Do you mind having your name mucked about with? Or were your parents perceptive enough to call you Lin or Hao (obviously, it helped if they were Vietnamese). Maybe you don’t have a problem with diminution or prefer being Sue or Seb to the formal Susan or Sebastian (a bit like those pedigree chums who are registered as Asquith de Carteret III but answer to Mr Wiggles at kibble time).

Then, as if your given moniker wasn’t enough to reconstitute at will, you get saddled with a nickname (more than one, as they tend to vary with context).

I worked in an office where a form came round one year, asking us to tick our preferences for Christmas lunch next to our ’names.’ The compiler having dispensed with formality (or fear of retribution) and identified everyone by their lovable quirks, I established, by a process of elimination, that I wasn’t Biscuit Tin Ninja, Geordie Bore or MMWFOIH (moody monobrow with forehead of inbred horse – could have gone either way, that one – though if you have to ask, it isn’t a nickname).

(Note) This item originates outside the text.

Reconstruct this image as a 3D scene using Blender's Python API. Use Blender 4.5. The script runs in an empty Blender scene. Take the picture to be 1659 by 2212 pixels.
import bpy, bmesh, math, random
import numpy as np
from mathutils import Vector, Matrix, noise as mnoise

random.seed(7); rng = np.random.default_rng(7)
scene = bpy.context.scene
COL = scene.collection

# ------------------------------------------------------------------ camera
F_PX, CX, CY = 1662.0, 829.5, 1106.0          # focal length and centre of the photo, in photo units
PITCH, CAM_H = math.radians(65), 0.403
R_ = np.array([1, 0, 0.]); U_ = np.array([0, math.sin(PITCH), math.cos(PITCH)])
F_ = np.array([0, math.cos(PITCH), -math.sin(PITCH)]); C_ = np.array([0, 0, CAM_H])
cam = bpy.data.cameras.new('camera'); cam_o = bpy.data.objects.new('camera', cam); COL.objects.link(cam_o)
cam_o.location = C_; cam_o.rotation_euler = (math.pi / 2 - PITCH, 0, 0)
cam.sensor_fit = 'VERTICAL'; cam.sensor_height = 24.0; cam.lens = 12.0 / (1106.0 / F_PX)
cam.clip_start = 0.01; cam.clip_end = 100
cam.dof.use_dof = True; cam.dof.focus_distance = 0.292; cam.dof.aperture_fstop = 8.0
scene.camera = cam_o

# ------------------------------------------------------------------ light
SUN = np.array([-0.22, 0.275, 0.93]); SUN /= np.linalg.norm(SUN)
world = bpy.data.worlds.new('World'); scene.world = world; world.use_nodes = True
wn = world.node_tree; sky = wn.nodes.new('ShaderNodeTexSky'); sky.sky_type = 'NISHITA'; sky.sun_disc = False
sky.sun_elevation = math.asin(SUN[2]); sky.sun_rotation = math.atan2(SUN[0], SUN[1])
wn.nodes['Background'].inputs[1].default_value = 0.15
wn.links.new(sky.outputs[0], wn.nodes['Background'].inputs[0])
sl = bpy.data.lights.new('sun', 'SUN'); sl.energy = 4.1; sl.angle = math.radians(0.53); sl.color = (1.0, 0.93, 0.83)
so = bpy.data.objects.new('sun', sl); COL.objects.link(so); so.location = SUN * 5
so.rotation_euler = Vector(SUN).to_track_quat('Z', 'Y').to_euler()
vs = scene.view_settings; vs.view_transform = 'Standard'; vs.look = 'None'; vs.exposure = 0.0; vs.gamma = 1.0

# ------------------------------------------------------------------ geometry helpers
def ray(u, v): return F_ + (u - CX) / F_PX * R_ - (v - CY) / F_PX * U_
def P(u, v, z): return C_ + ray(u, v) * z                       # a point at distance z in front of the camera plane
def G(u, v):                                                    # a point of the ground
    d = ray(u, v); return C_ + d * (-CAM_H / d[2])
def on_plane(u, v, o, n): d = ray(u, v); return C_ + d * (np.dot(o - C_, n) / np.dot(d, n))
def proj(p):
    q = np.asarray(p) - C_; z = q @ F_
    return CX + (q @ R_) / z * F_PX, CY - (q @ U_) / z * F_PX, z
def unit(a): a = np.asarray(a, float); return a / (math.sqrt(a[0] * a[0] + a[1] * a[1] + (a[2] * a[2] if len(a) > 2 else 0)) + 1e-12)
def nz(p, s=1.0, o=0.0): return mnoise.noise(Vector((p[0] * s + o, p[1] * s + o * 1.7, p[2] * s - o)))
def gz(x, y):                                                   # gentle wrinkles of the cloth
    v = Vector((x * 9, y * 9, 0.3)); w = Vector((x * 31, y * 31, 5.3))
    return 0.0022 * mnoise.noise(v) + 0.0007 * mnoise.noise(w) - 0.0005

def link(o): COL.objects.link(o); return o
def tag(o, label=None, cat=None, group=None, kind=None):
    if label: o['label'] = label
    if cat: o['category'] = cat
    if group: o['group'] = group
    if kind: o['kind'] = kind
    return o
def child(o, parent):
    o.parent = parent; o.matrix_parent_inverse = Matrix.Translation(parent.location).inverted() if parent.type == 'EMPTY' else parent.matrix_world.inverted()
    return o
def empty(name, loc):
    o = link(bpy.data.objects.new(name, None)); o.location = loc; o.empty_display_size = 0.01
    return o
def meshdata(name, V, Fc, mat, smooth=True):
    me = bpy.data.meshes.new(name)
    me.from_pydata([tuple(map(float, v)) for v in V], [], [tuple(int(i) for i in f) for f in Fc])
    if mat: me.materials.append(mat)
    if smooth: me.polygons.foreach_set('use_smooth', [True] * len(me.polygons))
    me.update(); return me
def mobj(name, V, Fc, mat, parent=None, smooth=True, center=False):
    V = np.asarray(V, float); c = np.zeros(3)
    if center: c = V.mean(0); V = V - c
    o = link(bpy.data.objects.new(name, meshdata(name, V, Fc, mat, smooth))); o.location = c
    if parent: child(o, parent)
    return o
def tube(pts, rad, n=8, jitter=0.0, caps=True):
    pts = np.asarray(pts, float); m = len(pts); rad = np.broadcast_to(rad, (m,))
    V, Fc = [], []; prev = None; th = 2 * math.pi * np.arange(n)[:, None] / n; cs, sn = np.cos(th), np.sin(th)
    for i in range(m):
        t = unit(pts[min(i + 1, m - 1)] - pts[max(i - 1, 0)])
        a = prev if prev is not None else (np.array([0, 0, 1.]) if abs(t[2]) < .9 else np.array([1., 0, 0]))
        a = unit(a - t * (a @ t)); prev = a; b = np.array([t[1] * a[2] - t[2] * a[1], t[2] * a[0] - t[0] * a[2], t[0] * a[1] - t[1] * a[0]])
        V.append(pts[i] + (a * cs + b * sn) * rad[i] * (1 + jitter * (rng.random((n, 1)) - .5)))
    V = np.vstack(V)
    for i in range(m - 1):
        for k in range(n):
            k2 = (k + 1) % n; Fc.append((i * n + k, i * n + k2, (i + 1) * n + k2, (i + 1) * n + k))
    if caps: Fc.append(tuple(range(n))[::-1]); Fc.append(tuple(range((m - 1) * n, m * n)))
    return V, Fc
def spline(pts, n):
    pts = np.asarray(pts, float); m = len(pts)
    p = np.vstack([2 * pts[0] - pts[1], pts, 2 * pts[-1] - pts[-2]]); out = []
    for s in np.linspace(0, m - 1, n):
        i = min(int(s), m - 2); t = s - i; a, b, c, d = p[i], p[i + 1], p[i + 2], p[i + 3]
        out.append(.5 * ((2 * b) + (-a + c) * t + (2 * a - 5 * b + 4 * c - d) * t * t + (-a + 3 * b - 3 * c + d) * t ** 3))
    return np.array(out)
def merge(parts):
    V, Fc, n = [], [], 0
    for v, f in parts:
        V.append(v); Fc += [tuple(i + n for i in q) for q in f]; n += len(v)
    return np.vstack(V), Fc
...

‘I am not a number, I am a free man,’ insisted Number Six, aka Patrick ‘Paddy’ McGoohan in The Prisoner. We never definitively catch Six’s name (it could be John Drake) but he appears to be a blazered reincarnation of Winston ‘Smithy’ Smith from George Orwell’s 1984, an apparent everyman ground down by a totalitarian state whose name has provoked numerous theories as to its origins.

Names – slippery devils at the best of times, then, and loaded with historical and personal resonance. When was the last time you met an Adolf (or wanted to)? And if reports are to be believed (I refer you to 1984 again), Kim Jong Un has just banned anyone from sharing his name (my nephew will have to rethink his confirmation choice).

To be honest, once it gets this complicated, wouldn’t we all smell as sweet by a few digits printed out on a ticket at the bread counter?